The court held that it does.
Following Booker, Wesley said the circuit, in United States v. Anati, 457 F. 3d 233 (2006), found that "a defendant must receive notice and opportunity to comment on matters relating to a sentence when the judge sua sponte imposes a non-Guidelines sentence."
Altman argued that a "harmonization of sentencing based on guidelines and policy statements" has occurred in the circuit's jurisprudence since Booker and with the Anati ruling.
But Wesley said that, while the pre-Booker test for reviewing sentences for supervised release violations now closely resembles the standard used post-Booker to review all sentences, nothing compelled the court to "conclude that the differences between policy statements and the once-binding sentencing guidelines are illusory."
He said, "We have drawn a sharp divide between initial sentencing and the revocation of supervised release with respect to the protections and safeguards available to the individual."

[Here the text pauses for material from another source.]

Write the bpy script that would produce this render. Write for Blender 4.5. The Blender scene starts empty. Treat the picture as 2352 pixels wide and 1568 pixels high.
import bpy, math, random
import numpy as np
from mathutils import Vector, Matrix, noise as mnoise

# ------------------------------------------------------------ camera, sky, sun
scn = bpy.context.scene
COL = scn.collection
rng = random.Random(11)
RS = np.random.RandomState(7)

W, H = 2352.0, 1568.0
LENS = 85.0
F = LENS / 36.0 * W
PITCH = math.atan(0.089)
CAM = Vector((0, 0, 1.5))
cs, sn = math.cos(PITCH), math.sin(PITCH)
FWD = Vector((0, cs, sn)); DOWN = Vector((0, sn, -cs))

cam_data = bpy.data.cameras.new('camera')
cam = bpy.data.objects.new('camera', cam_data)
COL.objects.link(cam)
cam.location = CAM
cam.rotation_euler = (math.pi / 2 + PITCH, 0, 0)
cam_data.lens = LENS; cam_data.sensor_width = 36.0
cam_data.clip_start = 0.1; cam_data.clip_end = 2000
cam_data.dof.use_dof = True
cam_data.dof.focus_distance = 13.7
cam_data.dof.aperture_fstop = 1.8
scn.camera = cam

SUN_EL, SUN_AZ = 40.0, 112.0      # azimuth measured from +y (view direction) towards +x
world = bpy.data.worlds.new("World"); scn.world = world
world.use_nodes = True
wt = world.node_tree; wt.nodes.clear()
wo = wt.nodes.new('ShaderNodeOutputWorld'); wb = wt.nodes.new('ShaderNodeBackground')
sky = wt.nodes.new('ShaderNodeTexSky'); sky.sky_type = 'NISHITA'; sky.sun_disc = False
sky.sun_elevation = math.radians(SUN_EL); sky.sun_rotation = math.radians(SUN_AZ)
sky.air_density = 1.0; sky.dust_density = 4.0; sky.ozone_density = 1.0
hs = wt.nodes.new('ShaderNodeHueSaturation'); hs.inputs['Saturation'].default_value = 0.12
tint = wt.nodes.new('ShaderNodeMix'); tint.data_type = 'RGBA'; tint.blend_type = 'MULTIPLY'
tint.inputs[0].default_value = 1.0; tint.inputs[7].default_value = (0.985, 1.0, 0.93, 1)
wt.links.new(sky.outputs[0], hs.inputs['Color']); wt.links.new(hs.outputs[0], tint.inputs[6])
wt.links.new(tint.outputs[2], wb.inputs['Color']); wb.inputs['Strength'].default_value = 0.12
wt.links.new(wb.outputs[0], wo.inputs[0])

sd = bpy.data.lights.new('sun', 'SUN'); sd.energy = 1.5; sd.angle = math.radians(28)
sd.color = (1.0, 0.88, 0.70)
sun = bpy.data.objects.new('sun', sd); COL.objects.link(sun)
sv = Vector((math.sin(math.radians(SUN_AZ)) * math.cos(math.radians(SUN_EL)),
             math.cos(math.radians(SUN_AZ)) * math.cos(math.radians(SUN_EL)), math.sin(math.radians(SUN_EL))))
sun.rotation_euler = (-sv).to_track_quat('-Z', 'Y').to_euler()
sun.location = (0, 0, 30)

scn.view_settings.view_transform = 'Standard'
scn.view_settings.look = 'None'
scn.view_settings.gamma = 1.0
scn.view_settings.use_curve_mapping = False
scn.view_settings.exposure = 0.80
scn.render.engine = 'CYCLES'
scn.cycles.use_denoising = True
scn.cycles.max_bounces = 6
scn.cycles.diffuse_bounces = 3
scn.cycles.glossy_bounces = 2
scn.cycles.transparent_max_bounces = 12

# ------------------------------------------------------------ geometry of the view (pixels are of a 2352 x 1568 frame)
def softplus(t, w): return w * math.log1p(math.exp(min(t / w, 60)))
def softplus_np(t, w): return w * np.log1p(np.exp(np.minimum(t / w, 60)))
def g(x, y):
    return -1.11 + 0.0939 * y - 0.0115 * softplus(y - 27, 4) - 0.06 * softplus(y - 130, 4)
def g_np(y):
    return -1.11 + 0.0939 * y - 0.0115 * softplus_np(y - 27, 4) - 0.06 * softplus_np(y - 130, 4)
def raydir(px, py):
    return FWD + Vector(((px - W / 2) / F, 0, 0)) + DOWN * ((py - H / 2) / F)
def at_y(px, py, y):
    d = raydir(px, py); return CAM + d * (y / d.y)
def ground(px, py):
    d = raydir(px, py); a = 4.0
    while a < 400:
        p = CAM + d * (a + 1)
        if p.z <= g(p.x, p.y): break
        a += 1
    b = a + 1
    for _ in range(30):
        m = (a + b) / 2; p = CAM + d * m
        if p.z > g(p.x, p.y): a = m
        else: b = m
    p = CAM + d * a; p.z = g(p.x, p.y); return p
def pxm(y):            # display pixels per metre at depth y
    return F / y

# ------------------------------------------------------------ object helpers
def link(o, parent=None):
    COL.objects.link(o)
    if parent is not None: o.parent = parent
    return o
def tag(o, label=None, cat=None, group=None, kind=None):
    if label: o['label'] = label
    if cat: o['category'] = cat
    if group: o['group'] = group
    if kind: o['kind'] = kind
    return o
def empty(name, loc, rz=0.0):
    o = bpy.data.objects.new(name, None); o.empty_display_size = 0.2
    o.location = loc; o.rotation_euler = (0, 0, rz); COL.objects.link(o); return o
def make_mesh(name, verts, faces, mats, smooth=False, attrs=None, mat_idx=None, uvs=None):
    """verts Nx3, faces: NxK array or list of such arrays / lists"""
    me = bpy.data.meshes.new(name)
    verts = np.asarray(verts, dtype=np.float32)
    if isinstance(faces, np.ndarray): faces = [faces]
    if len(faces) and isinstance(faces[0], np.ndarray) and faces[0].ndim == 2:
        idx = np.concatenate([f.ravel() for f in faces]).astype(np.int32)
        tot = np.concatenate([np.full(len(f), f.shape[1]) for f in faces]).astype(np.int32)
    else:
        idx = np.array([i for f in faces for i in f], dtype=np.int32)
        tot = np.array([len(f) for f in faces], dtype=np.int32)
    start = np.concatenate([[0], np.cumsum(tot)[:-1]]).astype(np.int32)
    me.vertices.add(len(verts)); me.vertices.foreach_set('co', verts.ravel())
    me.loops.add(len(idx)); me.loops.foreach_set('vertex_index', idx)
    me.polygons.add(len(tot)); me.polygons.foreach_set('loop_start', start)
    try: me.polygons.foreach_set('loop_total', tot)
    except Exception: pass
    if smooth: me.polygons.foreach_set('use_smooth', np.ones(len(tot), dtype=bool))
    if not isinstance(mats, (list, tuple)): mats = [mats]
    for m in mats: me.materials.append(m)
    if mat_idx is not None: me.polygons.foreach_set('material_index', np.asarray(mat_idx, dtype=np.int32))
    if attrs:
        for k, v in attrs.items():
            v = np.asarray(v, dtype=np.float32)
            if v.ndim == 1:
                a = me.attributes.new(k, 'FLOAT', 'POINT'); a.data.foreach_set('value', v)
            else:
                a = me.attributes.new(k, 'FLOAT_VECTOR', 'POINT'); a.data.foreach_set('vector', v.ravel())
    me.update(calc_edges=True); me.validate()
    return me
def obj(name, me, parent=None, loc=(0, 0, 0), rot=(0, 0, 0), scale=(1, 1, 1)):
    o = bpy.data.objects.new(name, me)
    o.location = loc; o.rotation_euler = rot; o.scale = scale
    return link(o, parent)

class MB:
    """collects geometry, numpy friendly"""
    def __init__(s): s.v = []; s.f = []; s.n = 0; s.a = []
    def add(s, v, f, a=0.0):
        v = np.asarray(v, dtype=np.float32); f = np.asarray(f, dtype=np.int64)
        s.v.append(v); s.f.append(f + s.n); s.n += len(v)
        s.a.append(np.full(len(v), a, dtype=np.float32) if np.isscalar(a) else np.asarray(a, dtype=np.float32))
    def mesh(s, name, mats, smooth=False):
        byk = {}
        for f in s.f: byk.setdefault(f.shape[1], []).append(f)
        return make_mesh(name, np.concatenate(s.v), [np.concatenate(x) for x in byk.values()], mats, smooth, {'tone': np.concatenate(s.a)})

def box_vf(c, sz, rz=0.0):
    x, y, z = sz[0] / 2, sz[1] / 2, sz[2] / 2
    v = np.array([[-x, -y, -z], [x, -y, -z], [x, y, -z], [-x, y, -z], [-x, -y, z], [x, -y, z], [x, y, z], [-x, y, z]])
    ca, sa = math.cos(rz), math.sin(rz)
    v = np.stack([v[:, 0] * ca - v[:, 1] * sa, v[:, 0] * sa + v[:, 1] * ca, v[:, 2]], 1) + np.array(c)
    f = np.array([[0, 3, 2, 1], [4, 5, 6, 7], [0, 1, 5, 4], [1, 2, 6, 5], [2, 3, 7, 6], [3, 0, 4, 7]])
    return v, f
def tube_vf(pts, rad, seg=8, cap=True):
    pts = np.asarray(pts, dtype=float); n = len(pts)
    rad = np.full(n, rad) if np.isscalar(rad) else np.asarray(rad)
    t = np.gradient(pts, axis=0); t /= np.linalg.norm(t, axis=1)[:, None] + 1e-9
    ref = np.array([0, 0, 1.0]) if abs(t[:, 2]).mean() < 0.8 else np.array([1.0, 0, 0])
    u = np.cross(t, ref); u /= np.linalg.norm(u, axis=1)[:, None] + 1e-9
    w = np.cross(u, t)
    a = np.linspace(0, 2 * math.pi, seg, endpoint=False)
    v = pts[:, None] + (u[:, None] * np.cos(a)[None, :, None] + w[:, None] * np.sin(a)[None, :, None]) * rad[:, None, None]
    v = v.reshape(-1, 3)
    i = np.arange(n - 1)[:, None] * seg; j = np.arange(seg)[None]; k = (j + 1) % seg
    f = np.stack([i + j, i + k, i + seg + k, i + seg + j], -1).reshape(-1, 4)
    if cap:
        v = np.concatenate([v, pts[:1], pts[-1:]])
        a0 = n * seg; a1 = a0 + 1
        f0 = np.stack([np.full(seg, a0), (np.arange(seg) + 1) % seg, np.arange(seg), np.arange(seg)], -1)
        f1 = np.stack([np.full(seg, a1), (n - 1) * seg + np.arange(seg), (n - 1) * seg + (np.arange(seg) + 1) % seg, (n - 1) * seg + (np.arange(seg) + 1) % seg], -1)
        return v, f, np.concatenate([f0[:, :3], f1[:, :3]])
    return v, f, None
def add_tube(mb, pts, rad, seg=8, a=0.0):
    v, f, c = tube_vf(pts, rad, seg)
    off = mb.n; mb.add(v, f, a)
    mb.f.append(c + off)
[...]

And the court has continued to distinguish between policy statements and sentencing guidelines, he said.
"This case, we believe, presents a situation in which a distinction continues to be warranted," Wesley said. "As we noted in Pelensky, the policy statements related to violations of supervised release were advisory in 1997, and remain so today."
Thus, Anati does not alter the holding of Pelensky that a defendant is not entitled to notice when a district court imposes sua sponte a sentence outside the range called for by the policy statements, he said.
Marshall Mintz of Mintz & Oppenheim represented Altman.
Assistant U.S. Attorneys Eugene Ingoglia and Celesete Koeleveld represented the government.